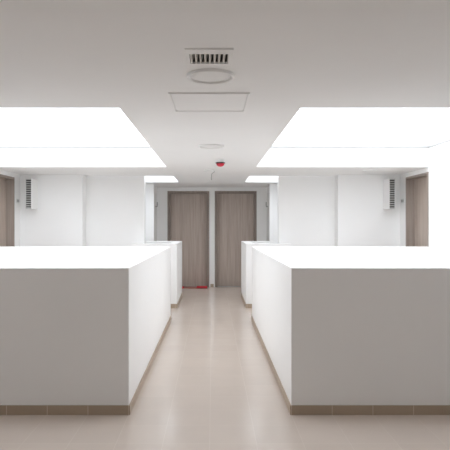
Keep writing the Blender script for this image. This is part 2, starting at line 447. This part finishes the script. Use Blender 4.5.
# ------------------------------------------------------------------ things on the walls
for s, side in ((-1, 'left'), (1, 'right')):
    v = root('wall_vent', 'narrow white vent box with a dark louvred front near the %s side door' % side, 'vent', (s*(2.961 - .018*s), 8.67, 1.66), 'wall vent boxes')
    z0, z1 = 0.0, 0.50
    bm = bmesh.new()
    box(bm, -.050, -.046, -.30, 0, z0, z1); box(bm, .046, .050, -.30, 0, z0, z1)
    box(bm, -.046, .046, -.30, 0, z0, z0 + .006); box(bm, -.046, .046, -.30, 0, z1 - .006, z1)
    link('casing', bm, M['white'], v, 0.0)
    link('duct_plate', one((-.0455, .0455, -.262, -.256, .009, z1 - .009)), M['dark'], v)
    bm = bmesh.new()
    n = 14
    for k in range(n):
        z = .012 + k*(z1 - .034)/(n - 1)
        q = [(-.300, z), (-.296, z - .0005), (-.270, z + .0095), (-.274, z + .012)]
        f = [bm.verts.new((-.0455, y, zz)) for y, zz in q]; g = [bm.verts.new((.0455, y, zz)) for y, zz in q]
        bm.faces.new(f); bm.faces.new(g[::-1])
        for t in range(4): bm.faces.new((f[t], g[t], g[(t+1) % 4], f[(t+1) % 4]))
    link('louvre', bm, M['white'], v)

    w = root('light_switch', 'double light switch on the wall between the %s side door and the vent box' % side, 'switch', (s*SD(s), 8.54, 1.80), 'double light switches')
    link('plate', one((-s*.008, 0, -.066, .066, -.040, .040)), M['grey'], w, 0.003)
    for y in (-.030, .030):
        link('rocker', one((-s*.014, -s*.0085, y - .016, y + .016, -.022, .022)), M['metal'], w, 0.002)

    u = tag(link('utility_cupboard_door', one((s*1.2395, s*1.227, Y_W + .14, Y_BACK - .10, 0.012, 2.10)), M['grey'], None, 0.003),
            'pale grey utility cupboard door on the side wall by the %s oak door' % side, 'cupboard door', 'utility cupboard doors')
    bm = bmesh.new()
    yh = 11.24
    tube(bm, [(s*1.227, yh, 1.80), (s*1.192, yh, 1.80), (s*1.188, yh, 1.83), (s*1.188, yh, 1.90)], .010)
    o = link('handle', bm, M['metal'], u, smooth=True); o['label'] = 'dark metal handle'

# ------------------------------------------------------------------ mat at the foot of the left back door
m = tag(link('doormat', slab([-.62, -.545, -.335, -.10], [11.33, 11.60], lambda x, y: False, 0, 0.016), M['mat'], None, 0.004),
        'low reddish brown mat with red ends on the tiles before the left oak door', 'doormat')
o = link('mat_end', one((-.675, -.621, 11.33, 11.60, 0, .018)), M['matred'], m, 0.004); o['label'] = 'red end of the mat'
o = link('mat_end', one((-.335, -.10, 11.30, 11.60, .0165, .030)), M['matred'], m, 0.004); o['label'] = 'folded red end of the mat'

# ------------------------------------------------------------------ daylight
W = bpy.data.worlds.new('overcast_sky'); scene.world = W; W.use_nodes = True
bg = W.node_tree.nodes['Background']
bg.inputs['Color'].default_value = (0.955, 0.965, 1.03, 1); bg.inputs['Strength'].default_value = 14.0

# ------------------------------------------------------------------ camera
cam = bpy.data.cameras.new('camera'); co = bpy.data.objects.new('camera', cam); COL.objects.link(co)
co.location = (0.0187, 0, EYE); co.rotation_euler = (PI/2, 0, 0)
cam.sensor_width = 36; cam.lens = 36*515/450
cam.shift_x = 12.4/450; cam.shift_y = 0.0
cam.clip_start = 0.05
scene.camera = co

vs = scene.view_settings
scene.display_settings.display_device = 'sRGB'
vs.view_transform = 'Standard'; vs.look = 'None'; vs.exposure = -1.65; vs.gamma = 1.0; vs.use_curve_mapping = False
scene.cycles.max_bounces = 24; scene.cycles.diffuse_bounces = 16; scene.cycles.glossy_bounces = 6; scene.cycles.transparent_max_bounces = 12
scene.cycles.use_denoising = True
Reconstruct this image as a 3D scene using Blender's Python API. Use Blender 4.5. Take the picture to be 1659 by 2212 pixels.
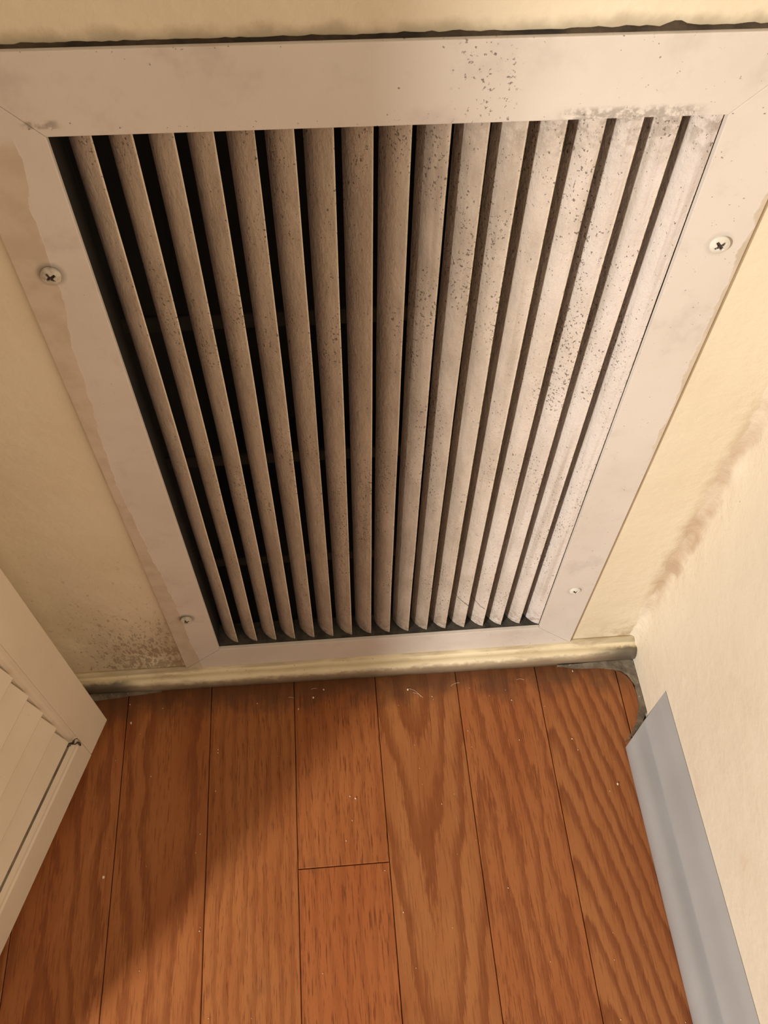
import bpy, bmesh, math, random
from mathutils import Vector, Matrix, noise as mnoise
random.seed(7)
S = bpy.context.scene
for o in list(bpy.data.objects):
    bpy.data.objects.remove(o)
COL = S.collection

# ------------------------------------------------------------------ camera
cam_d = bpy.data.cameras.new('camera')
cam_d.sensor_fit = 'HORIZONTAL'
cam_d.sensor_width = 36.0
cam_d.lens = 36.0 * 1844.14 / 1659.0
cam_d.clip_start = 0.01
cam = bpy.data.objects.new('camera', cam_d)
COL.objects.link(cam)
right = Vector((0.9966, -0.0814, 0.0148))
down = Vector((-0.0591, -0.8254, -0.5614))
fwd = right.cross(down).normalized()
right = down.cross(fwd).normalized()
down = fwd.cross(right).normalized()
rot = Matrix((right, -down, -fwd)).transposed()
cam.matrix_world = Matrix.Translation((0.1226, -0.3799, 0.8540)) @ rot.to_4x4()
S.camera = cam

# ------------------------------------------------------------------ world, lamp, exposure
world = bpy.data.worlds.new('room_ambient')
S.world = world
world.use_nodes = True
bg = world.node_tree.nodes['Background']
bg.inputs['Color'].default_value = (1.0, 0.88, 0.75, 1)
bg.inputs['Strength'].default_value = 0.30
ld = bpy.data.lights.new('table_lamp_light', 'AREA')
ld.shape = 'DISK'
ld.size = 0.165
ld.energy = 54.0
ld.color = (1.0, 0.955, 0.885)
lamp = bpy.data.objects.new('table_lamp_light', ld)
COL.objects.link(lamp)
LP = Vector((-1.327, -1.517, 1.05))
lamp.location = LP
lamp.rotation_euler = (Vector((0.2, -0.1, 0.25)) - LP).to_track_quat('-Z', 'Y').to_euler()
S.view_settings.view_transform = 'Standard'
S.view_settings.look = 'None'
S.view_settings.gamma = 1.0
S.view_settings.use_curve_mapping = False
S.view_settings.exposure = 0.0

# ------------------------------------------------------------------ measured layout (metres)
W = 0.324            # grille opening width
ZB, ZT = 0.0694, 0.6224   # opening bottom, top
FW = 0.0395          # frame width
XR = 0.4358          # right wall
PITCH = W / 17.0

# ------------------------------------------------------------------ helpers
def link(o, parent=None):
    COL.objects.link(o)
    if parent is not None:
        o.parent = parent
    return o

def mesh_obj(name, bm, mat, parent=None, smooth=False, mats=None):
    me = bpy.data.meshes.new(name)
    bm.normal_update()
    bm.to_mesh(me)
    bm.free()
    for m in (mats or [mat]):
        me.materials.append(m)
    if smooth:
        for p in me.polygons:
            p.use_smooth = True
    return link(bpy.data.objects.new(name, me), parent)

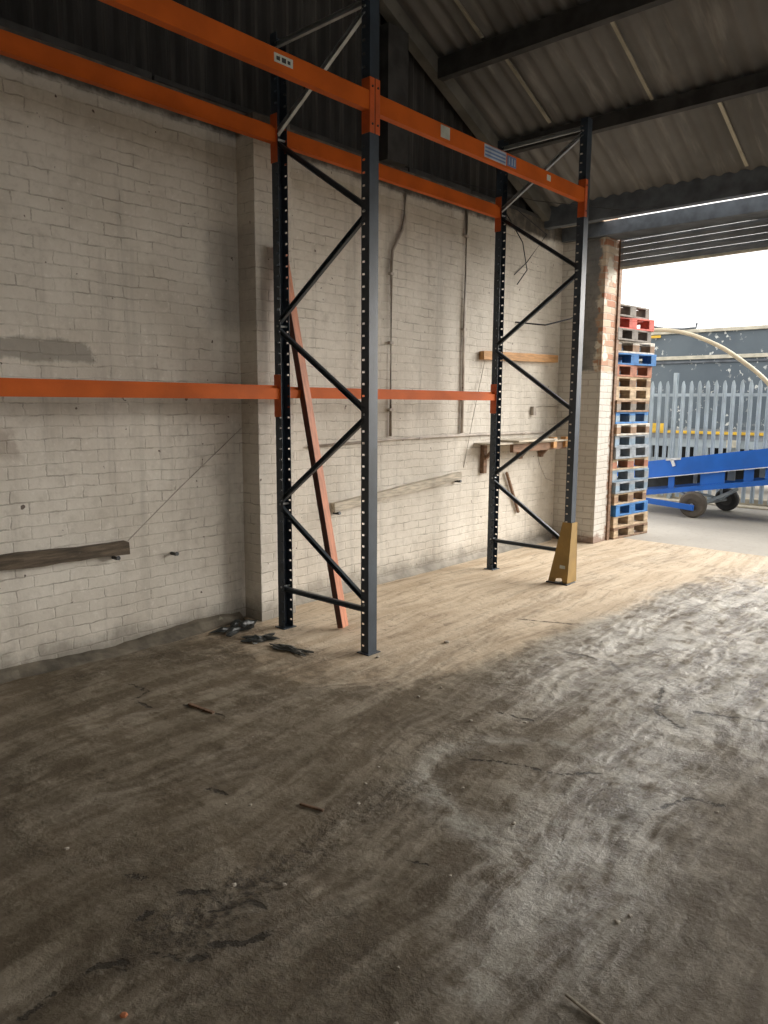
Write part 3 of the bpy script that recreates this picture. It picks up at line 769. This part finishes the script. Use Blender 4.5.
def wire(pts, r, m, label, cat, name):
    return tag(MB().tube(pts, r, 5).build(name, m), label, cat)
wire([(WX + .08, 2.49, .75), (WX + .06, 2.9, 1.06), (WX + .01, 3.49, 1.47)], .0035, M['string'], 'thin string rising from the dark batten to the brick pier', 'string', 'string')
wire([(WX + .004, 6.34, 1.0), (WX + .03, 6.46, 1.55), (WX + .02, 6.66, 2.12)], .003, M['string'], 'thin string hanging down the wall left of the far rear upright', 'string', 'string')
wire([(WX + .004, 7.25, 2.55), (WX + .2, 7.55, 2.53), (WX + .32, 7.9, 2.62), (WX + .30, 8.22, 2.72)], .009, M['cable'], 'short black cable curving off the wall to the corner above the pine rail', 'cable', 'black_cable')
wire([(WX + .01, 7.75, 1.2), (WX + .10, 7.72, .95), (WX + .08, 7.9, .78), (WX + .01, 8.2, .72)], .004, M['string'], 'thin loop of wire hanging below the right end of the rough shelf', 'wire', 'loose_wire')
wire([(WX - .02, 5.9, 3.775), (-4.0, 6.6, 3.60), (-3.36, 7.2, 3.52), (-3.3, 7.79, 3.66)], .004, M['cable'], 'thin wire strung under the roof from the wall head towards the doorway', 'wire', 'loose_wire')
wire([(WX - .0, 6.9, 3.735), (WX + .16, 7.1, 3.35), (WX + .1, 7.3, 3.1), (WX + .01, 7.25, 2.95)], .006, M['cable'], 'thin cable drooping from the wall head above the far rack bay', 'cable', 'black_cable')
wire([(WX - .0, 7.2, 3.735), (WX + .18, 7.55, 3.5), (WX + .03, 7.4, 3.2), (WX + .004, 7.2, 3.05)], .006, M['cable'], 'thin cable hooked between the wall head and the brickwork near the corner', 'cable', 'black_cable')
sb = thing('electrical_socket', 'small brown-stained box on the wall above the rough shelf', 'socket box', (WX, 7.66, 1.53))
MB().box((.001, -.03, 0), (.045, .03, .10), .004).build('box', M['pipe'], sb)
MB().tube([(.02, .03, .09), (.02, .2, .105), (.02, .60, .095)], .005, 6).build('lead', M['string'], sb)

# ------------------------------------------------------------------ floor debris
def crumple(name, cx, cy, w, l, hmax, m, label, rz, seed, cat='scrap'):
    rr = np.random.RandomState(seed); n = 12; o = MB(); g = []
    for i in range(n+1):
        row = []
        for j in range(n+1):
            u, v = i/n - .5, j/n - .5
            rad = 1 + .25*math.sin(5*math.atan2(v, u) + seed)
            z = .006 + hmax*abs(math.sin(7*u + seed) * math.cos(6*v + 2*seed))*(1 - 1.7*max(abs(u), abs(v)))*.9 + rr.uniform(0, hmax*.16)
            row.append(o.bm.verts.new((u*w*rad + rr.uniform(-1, 1)*w*.02, v*l*rad + rr.uniform(-1, 1)*l*.02, max(.003, z))))
        g.append(row)
    for i in range(n):
        for j in range(n): o.bm.faces.new((g[i][j], g[i+1][j], g[i+1][j+1], g[i][j+1]))
    ob = o.build(name, m); ob.location = (cx, cy, .001); ob.rotation_euler.z = rz
    md = ob.modifiers.new('t', 'SOLIDIFY'); md.thickness = .003; md.offset = 1
    return tag(ob, label, cat)
crumple('plastic_scrap', -4.38, 3.26, .18, .34, .06, M['plastic_black'], 'crumpled black sheet scrap lying in the corner at the foot of the brick pier', .35, 1)
crumple('plastic_scrap', -4.06, 3.20, .14, .22, .035, M['plastic_black'], 'flattened black scrap on the floor left of the first rear upright', -.5, 2)
crumple('plastic_scrap', -3.74, 3.20, .30, .09, .022, M['plastic_black'], 'narrow dark scrap strip on the floor in front of the first rack frame', .12, 5)
def stone(x, y, r, m, label, seed, name='stone_chip', group=None):
    rr = random.Random(seed); bm = bmesh.new(); bmesh.ops.create_icosphere(bm, subdivisions=2, radius=r)
    for v in bm.verts:
        k = 1 + rr.uniform(-.22, .22); v.co = Vector((v.co.x*k*1.2, v.co.y*k, v.co.z*.55*k))
    zmin = min(v.co.z for v in bm.verts)
    for v in bm.verts: v.co.z -= zmin
    o = MB(); o.bm = bm; ob = o.build(name, m); ob.location = (x, y, -.002); ob.rotation_euler.z = rr.uniform(0, 6)
    return tag(ob, label, 'stone', group)
stone(-4.02, 3.13, .014, M['white_paint'], 'small white chip on the black scrap by the rear upright', 3)
stone(-1.742, .885, .009, M['orange_stone'], 'small orange chip at the bottom left of the picture', 4)
stone(-3.05, 4.05, .018, M['stone'], 'pale stone chip on the dusty floor right of the front upright', 5)
stone(-3.2, 3.50, .012, M['stone'], 'tiny pale chip at the foot of the near front upright', 8)
for i in range(26):
    x = random.uniform(-2.9, -.7); y = random.uniform(1.1, 3.6)
    stone(x, y, random.uniform(.004, .009), M['stone'], 'tiny grit chip scattered on the floor in the foreground', 20 + i, 'grit_chip', 'grit chips on the foreground floor')
def flake(x0, y0, x1, y1, w, h, label, m, name):
    return tag(MB().bar((x0, y0, h*.5), (x1, y1, h*.5), w, h, bevel=min(w, h)*.25).build(name, m), label, 'splinter')
flake(-.885, 1.765, -.745, 1.735, .010, .008, 'pale wood splinter on the floor at the bottom edge of the picture', M['greywood'], 'wood_splinter')
flake(-2.205, 1.935, -2.095, 1.965, .012, .010, 'thin brown splinter lying on the floor in the left foreground', M['brownwood'], 'wood_splinter')
flake(-3.44, 2.215, -3.24, 2.235, .022, .012, 'dark flat splinter on the floor in front of the left wall', M['brownwood'], 'wood_splinter')

# ------------------------------------------------------------------ outside: pallet stack
PL, PWd = 1.2, .80
_cache = {}
def make_pallet(kind, kind2):
    """block pallet, long way along X, visible short end face at +X; 144 mm high"""
    root = thing('wooden_pallet', 'x', 'pallet')
    m, m2 = WOODS[kind], WOODS[kind2]
    def part(name, lo, hi, mm):
        MB().box(lo, hi, .003).build(name, mm, root)
    for k in range(7):
        x = -1.2 + k*(1.2 - .10)/6
        part('top_board', (x, -PWd/2, .122), (x + .10, PWd/2, .142), m)
    for y in (-PWd/2, -.0725, PWd/2 - .10):
        w = .145 if y == -.0725 else .10
        part('stringer_board', (-1.2, y, .100), (0, y + w, .122), m)
        for x in (-1.2, -.67, -.14):
            part('block', (x, y, .022), (x + .14, y + w, .100), m2)
    for x in (-1.2, -.65, -.10): part('base_board', (x, -PWd/2, 0), (x + .10, PWd/2, .022), m)
    return root
stack = [ # from the ground up: colour, block colour, description
 ('brown', 'tan', 'brown wooden pallet at the very bottom of the tall stack outside'),
 ('tan', 'tan', 'tan wooden pallet second from the ground, under the lowest blue one'),
 ('blue', 'blue', 'blue painted pallet, the lowest blue one of the tall stack'),
 ('tan', 'brown', 'tan wooden pallet resting on the lowest blue pallet'),
 ('grey', 'bluegrey', 'grey pallet below the faded blue-grey one in the lower half of the stack'),
 ('bluegrey', 'grey', 'faded blue-grey pallet in the lower half of the stack, under a tan one'),
 ('tan', 'redbrown', 'tan pallet with brown blocks between two grey pairs in the stack'),
 ('grey', 'grey', 'grey weathered pallet in the middle of the stack, lower of the middle pair'),
 ('grey', 'bluegrey', 'grey weathered pallet in the middle of the stack, upper of the middle pair'),
 ('white', 'brown', 'bleached pallet with brown blocks just under the middle blue pallet'),
 ('blue', 'bluegrey', 'blue painted pallet in the middle of the stack'),
 ('brown', 'dark', 'brown pallet resting on the middle blue pallet'),
 ('tan', 'tan', 'tan pallet above the brown one in the upper half of the stack'),
 ('tan', 'brown', 'tan pallet with brown blocks under the reddish one'),
 ('redbrown', 'redbrown', 'reddish-brown pallet just under the highest blue pallet'),
 ('blue', 'blue', 'blue painted pallet, the highest blue one, skewed out of the stack'),
 ('white', 'brown', 'bleached wood pallet above the highest blue pallet, sticking out'),
 ('dark', 'dark', 'dark weathered pallet directly under the red one'),
 ('red', 'red', 'red painted pallet second from the top of the stack'),
 ('dark', 'dark', 'grey weathered pallet topmost on the tall stack outside'),
]
z = 0
for i, (k1, k2, lab) in enumerate(stack):
    p = make_pallet(k1, k2); p['label'] = lab; p['group'] = 'pallets in the tall stack outside the doorway'
    skew = {15: -9, 16: -3, 17: 2, 18: -8, 19: 2}.get(i, random.uniform(-2.5, 2.5))
    dx = random.uniform(-.02, .02) + (.02 if i in (15, 16) else 0) - .0035*i - .02
    p.location = (-3.93 + dx, 9.08 + random.uniform(-.02, .02) + (.04 if i == 16 else 0) - .004*i, z - .002*(i == 0)*0 + 0)
    p.rotation_euler.z = R(-7 + skew)
    z += .1425
tp = MB()                                                       # curved weathered cover on the stack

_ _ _

#### [SET PROBLEM]
Each line from the top of the material through the line containing "o = link('handle', bm, M['metal'], u, smooth=True);" should be reproduced exactly; please drop any images.

#### [SOLUTION TO THIS TASK]
Keep writing the Blender script for this image. This is part 2, starting at line 447. This part finishes the script. Use Blender 4.5.
# ------------------------------------------------------------------ things on the walls
for s, side in ((-1, 'left'), (1, 'right')):
    v = root('wall_vent', 'narrow white vent box with a dark louvred front near the %s side door' % side, 'vent', (s*(2.961 - .018*s), 8.67, 1.66), 'wall vent boxes')
    z0, z1 = 0.0, 0.50
    bm = bmesh.new()
    box(bm, -.050, -.046, -.30, 0, z0, z1); box(bm, .046, .050, -.30, 0, z0, z1)
    box(bm, -.046, .046, -.30, 0, z0, z0 + .006); box(bm, -.046, .046, -.30, 0, z1 - .006, z1)
    link('casing', bm, M['white'], v, 0.0)
    link('duct_plate', one((-.0455, .0455, -.262, -.256, .009, z1 - .009)), M['dark'], v)
    bm = bmesh.new()
    n = 14
    for k in range(n):
        z = .012 + k*(z1 - .034)/(n - 1)
        q = [(-.300, z), (-.296, z - .0005), (-.270, z + .0095), (-.274, z + .012)]
        f = [bm.verts.new((-.0455, y, zz)) for y, zz in q]; g = [bm.verts.new((.0455, y, zz)) for y, zz in q]
        bm.faces.new(f); bm.faces.new(g[::-1])
        for t in range(4): bm.faces.new((f[t], g[t], g[(t+1) % 4], f[(t+1) % 4]))
    link('louvre', bm, M['white'], v)

    w = root('light_switch', 'double light switch on the wall between the %s side door and the vent box' % side, 'switch', (s*SD(s), 8.54, 1.80), 'double light switches')
    link('plate', one((-s*.008, 0, -.066, .066, -.040, .040)), M['grey'], w, 0.003)
    for y in (-.030, .030):
        link('rocker', one((-s*.014, -s*.0085, y - .016, y + .016, -.022, .022)), M['metal'], w, 0.002)

    u = tag(link('utility_cupboard_door', one((s*1.2395, s*1.227, Y_W + .14, Y_BACK - .10, 0.012, 2.10)), M['grey'], None, 0.003),
            'pale grey utility cupboard door on the side wall by the %s oak door' % side, 'cupboard door', 'utility cupboard doors')
    bm = bmesh.new()
    yh = 11.24
    tube(bm, [(s*1.227, yh, 1.80), (s*1.192, yh, 1.80), (s*1.188, yh, 1.83), (s*1.188, yh, 1.90)], .010)
    o = link('handle', bm, M['metal'], u, smooth=True); o['label'] = 'dark metal handle'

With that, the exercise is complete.